We research communication processes at global, national, institutional, group, and interpersonal levels. We promote a consciously critical disposition in communication research. We aim to address matters of pressing social and cultural concern through the lens of communication as a process essential to our survival as a species and a polity.

We offer a distinctive set of research areas, embracing interdisciplinarity and scholarly approaches spanning the social sciences and humanities. Our areas of focus include digital technology studies; film studies; media and cultural production; media effects; policy and the political economy of global communication; rhetoric and performance studies; and social interaction and culture. From these research traditions, there are several cross-cutting themes and urgent social issues we directly address in our work, including identities and social group formations, communication flows and networks, democracy and discourse, and media power and social justice.

Our scholarly activity spans written, creative, and outreach modes, taking a number of forms including performances, public speech, documentary and media making, and the writing of essays, articles, chapters, and books. We believe that knowledge matters outside as well as inside of the academy, and we actively pursue ways of engaging our work with the concerns, priorities, and actions of communities, advocacy organizations, policy making bodies, and the general public. Widely known for our profile in public and community engagement and for our commitment to teaching and learning and student support, we are a place where theory meets practice and ideas shape action.

Our Values

Diversity, criticality, and social justice: In our research and creative activity, teaching, and outreach, as well as in the day-to-day practices and processes in the department, we have a commitment to addressing issues of (in)equality and (in)justice and working toward inclusion and equity, from the micro- (e.g., through social interaction or in the conceptions, attitudes, or behavior of individuals) to the macro-level (in structures and systems) of issues, topics, and concerns. There is a long department tradition of criticality in our practice, identifying systems of oppression and interrogating issues of power.

Community engagement and praxis: We use multiple communicative modes and means (including those that are creative and expressive in addition to those that are textual) to intertwine theory and practice to take action in the world.

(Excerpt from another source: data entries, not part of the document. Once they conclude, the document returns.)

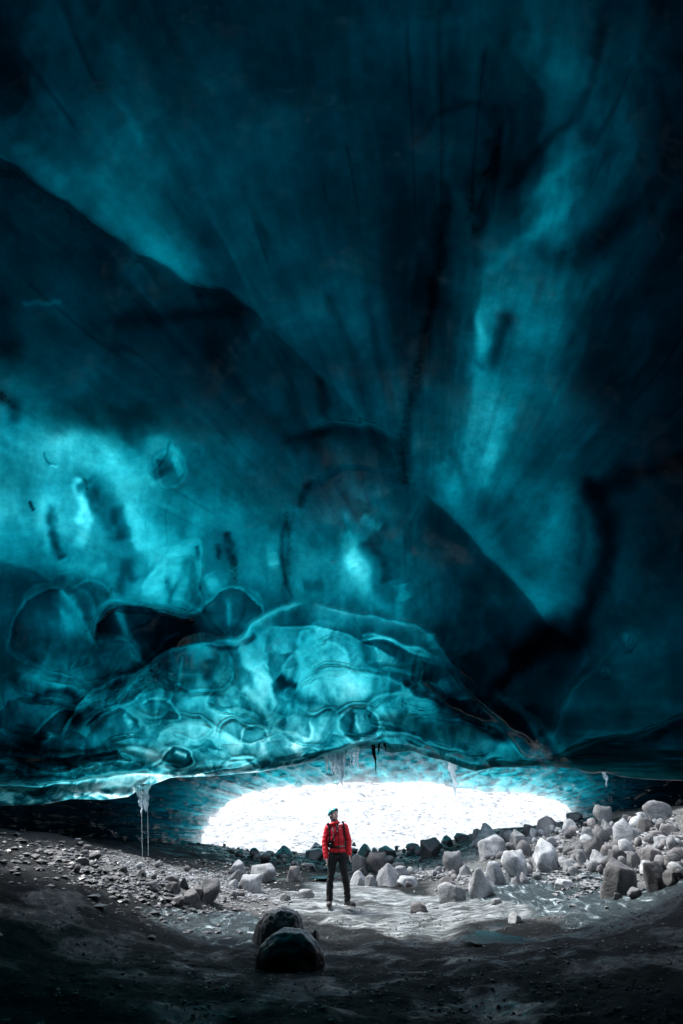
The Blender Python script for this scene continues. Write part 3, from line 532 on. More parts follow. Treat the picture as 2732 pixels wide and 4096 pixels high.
def ground_hit(u, v, lo=4.0, hi=33.0):
    u = np.atleast_1d(np.asarray(u, float)); v = np.atleast_1d(np.asarray(v, float)); Ys = np.linspace(lo, hi, 240)
    res = []
    for a, b in zip(u, v):
        P = at_y(np.full(240, a), np.full(240, b), Ys); g = ground_z(P[:, 0], P[:, 1]); k = np.where(P[:, 2] < g)[0]
        k = k[0] if len(k) else 239
        res.append((P[k, 0], P[k, 1], g[k]))
    return np.array(res)
def build_ground():
    ys = [-12]; 
    while ys[-1] < 4.5: ys.append(ys[-1] + .4)
    while ys[-1] < 36: ys.append(ys[-1] + max(.028, .0042 * ys[-1]))
    ys = np.array(ys); xs = nonuni(-11, 11, .05, -400, 400)
    X, Y = np.meshgrid(xs, ys); Z = ground_z(X, Y)
    # pale zones: gravel on the left, ice glaze around the walker
    u, v = pix(np.stack([X, np.maximum(Y, 4.6), Z], -1))
    return np_mesh('ground', np.stack([X, Y, Z], -1).reshape(-1, 3), grid_faces(*X.shape), True), X, Y, Z
def patch(X, Y, pts, w, stretch=1.0, seed=0):     # soft-edged zone on the ground around world points
    r = np.zeros(X.shape)
    for (x, y, s) in pts:
        d = np.hypot((X - x) / s, (Y - y) / (s * stretch)); r = np.maximum(r, np.clip(1.3 - d, 0, 1))
    return np.clip(r + w * fbm(X / .9, Y / .9, 4, seed), 0, 1)
ground_me, GX, GY, GZ = build_ground()
def add_attr(me, name, vals):
    at = me.attributes.new(name, 'FLOAT', 'POINT'); at.data.foreach_set('value', np.asarray(vals, np.float32).ravel())
def zone(pixpts, s, seed, stretch=1.6):
    P = ground_hit([p[0] for p in pixpts], [p[1] for p in pixpts]); return patch(GX, GY, [(a, b, s) for a, b, c in P], .5, stretch, seed)
gravel_zone = zone([(120, 866), (150, 872), (190, 880), (215, 886), (240, 893), (262, 896), (130, 866), (170, 872)], 1.3, 401)
gravel_zone = np.maximum(gravel_zone, zone([(500, 850), (540, 850), (580, 850), (620, 850), (660, 860), (600, 880), (650, 830), (560, 845), (520, 890), (480, 880), (440, 870)], 1.6, 402))
glaze_zone = zone([(310, 905), (350, 895), (390, 900), (420, 905), (450, 910), (480, 915), (500, 905), (400, 918), (360, 915), (300, 898), (340, 890), (430, 925), (520, 900), (560, 900), (580, 905)], 1.0, 403, 1.3)
wet_glint_zone = zone([(500, 890), (530, 880), (560, 890), (590, 900), (560, 905), (600, 915), (540, 900), (620, 910), (575, 885), (640, 900), (250, 940), (230, 925), (200, 930)], .9, 404, 1.2)
add_attr(ground_me, 'wet', wet_glint_zone); add_attr(ground_me, 'gravel', gravel_zone); add_attr(ground_me, 'glaze', glaze_zone)
def ground_material():
    s = NT('wet_cave_floor'); g = s.geo(); p = s.n('BsdfPrincipled')
    n1 = s.noise(.8, 6, .6, g); n2 = s.noise(14, 6, .7, g); n3 = s.noise(60, 3, .7, g)
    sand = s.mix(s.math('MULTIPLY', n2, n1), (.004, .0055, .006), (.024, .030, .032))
    speck = s.ramp(n3, [(.60, (0, 0, 0)), (.70, (1, 1, 1))]); sand = s.mix(s.math('MULTIPLY', speck, .3), sand, (.16, .19, .20))
    grav = s.ramp(s.noise(22, 5, .75, g), [(.32, (.03, .03, .03)), (.5, (.11, .11, .105)), (.68, (.32, .32, .31))])
    st = s.scaled(g, (1.1, 3.2, 1)); gl = s.ramp(s.noise(1.6, 7, .65, st, 1.2), [(.36, (.05, .06, .06)), (.48, (.14, .155, .155)), (.62, (.42, .45, .45))])
    c = s.mix(s.ramp(s.attr('gravel'), [(.35, (0, 0, 0)), (.6, (1, 1, 1))]), sand, grav)
    c = s.mix(s.ramp(s.attr('glaze'), [(.35, (0, 0, 0)), (.65, (1, 1, 1))]), c, gl); 
    wt = s.ramp(s.attr('wet'), [(.3, (0, 0, 0)), (.6, (1, 1, 1))]); sk = s.ramp(s.noise(2.4, 6, .65, s.scaled(g, (1.6, .5, 1)), 1.5), [(.5, (.03, .045, .05)), (.60, (.12, .16, .17)), (.68, (.6, .68, .7))]); c = s.mix(wt, c, sk); s.l(c, p.inputs['Base Color'])  # wet ice hump: pale glint streaks painted into its base colour
    rr = s.ramp(s.noise(1.1, 5, .6, g), [(.36, (.16,) * 3), (.5, (.85,) * 3)]); s.l(rr, p.inputs['Roughness'])
    s.set(p, IOR=1.22)
    b = s.bump(n3, .8, .02, s.bump(n2, .9, .07, s.bump(s.noise(3.0, 5, .6, g), .5, .15))); s.l(b, p.inputs['Normal'])
    s.l(p.outputs[0], s.out.inputs[0]); return s.m
ground = link('ground', ground_me, ground_material()); tag(ground, kind='structure')

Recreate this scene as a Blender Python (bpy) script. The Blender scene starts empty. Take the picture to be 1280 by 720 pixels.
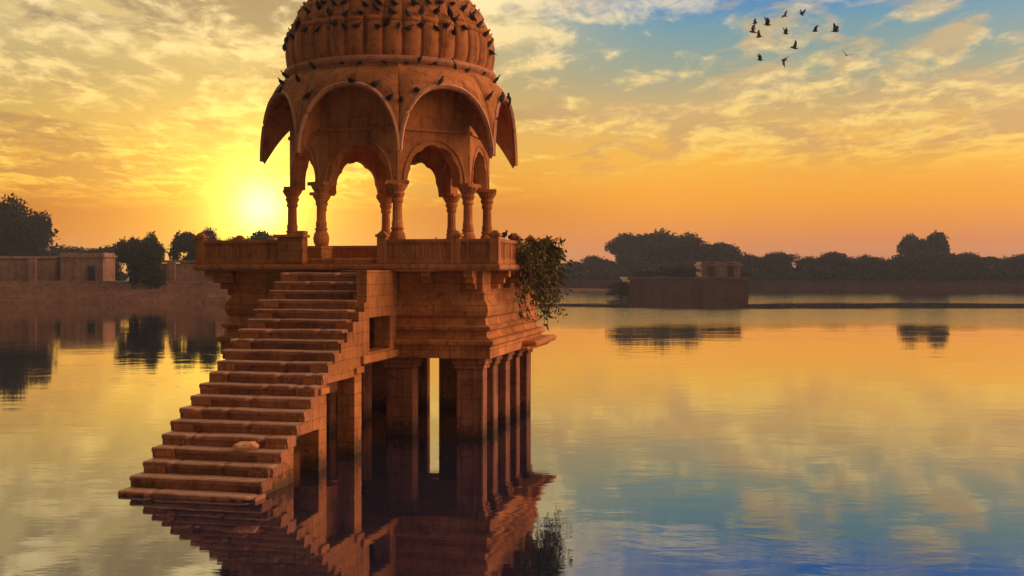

From public speaking as an

expression of civic engagement to writing or producing for documentary or television and from performance on the page, stage, and in everyday life to publishing for academic audiences, we ensure that the work of the students, staff, and faculty of the department matters for and in the world around us. We have a number of ongoing civic engagement and service learning activities in the department as well as a tradition of engaging with policy and advocacy organizations and the general public.

Global/international perspectives: We are a richly international group of people and we place strong value on students’ learning about and experiences with cultures and contexts outside of their own. We value research and creative activity that stems from or is informed by historical, economic, social, political, and/or cultural factors in various global contexts.

Innovation, Interdisciplinarity, intradisciplinarity: We bring a number of paradigms, fields, and intellectual traditions together in innovative, rich, and holistic ways in our work. In our department, familiar questions are expanded and recast, sometimes combining research methods and strategies that elsewhere would be considered unusual bedfellows (e.g. rhetoric and performance, language and social interaction and media theories, computational social science and textual criticism, critical theory and quantitative methods research).

We are committed teachers and active researchers whose perspectives and methods encompass social scientific as well as humanistic studies. Faculty members develop connections between theory and practice in order to advance knowledge in the field, to promote informed public debate, and to teach students how to think critically as citizens in a democratic society. We are dedicated to making our teaching and research accessible beyond the academy, as a force for sustainable social change.